• Wall Street extended gains on September 24, with the DJIA, S&P 500, and Nasdaq closed up by +0.20%, +0.25%, and +0.56%, respectively.
• The S&P 500 and Dow Jones reached record highs on Tuesday, buoyed by China's substantial stimulus announcement and a dip in US consumer sentiment. Meanwhile, hawkish remarks from Fed Governor Bowman on Tuesday, the sole dissent in last week's 50 bps cut, pressured stocks.
• The 10-yr UST yield lowered by +1.0 bps to 3.74%, and the 2-yr yield dipped by -8.0 bps to 3.49. T-notes reversed early losses Tuesday, driven by weaker-than-expected September consumer confidence and a Richmond Fed manufacturing outlook at a 4.5-year low of -21.

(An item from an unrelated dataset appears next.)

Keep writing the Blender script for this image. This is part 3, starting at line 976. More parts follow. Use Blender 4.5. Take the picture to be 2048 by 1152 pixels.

• The S&P Case-Shiller 20-city index in the US climbed 5.9% YoY in July 2024, down from the 6.5% increase in June, marking the slowest growth in eight months.
• The Conference Board's consumer confidence index fell to 98.7 in September from 105.6 in August, missing expectations of a rise 104.0, marking the largest drop since August 2021.
• In Europe, the Ifo Business Climate indicator for Germany fell to 85.4 in September 2024, down from 86.6 in August. This marks the lowest reading since January and is below expectations of 86.
• In Asia, the au Jibun Bank Japan Manufacturing PMI slipped to 49.6 in September 2024, slightly down from 49.8 in the prior month, and below the 49.9 consensus estimate, marking continued weakness in Japan's manufacturing sector for the third straight month.
• Global bond yields were mixed on Tuesday, with the 10-yr German bund yield fell by -0.9 bps to 2.14%, the 10-yr UK gilt yield closed up by +1.8 bps to 3.94%, while the 10-yr Japanese JGB closed down -3.4 bps to 0.82%.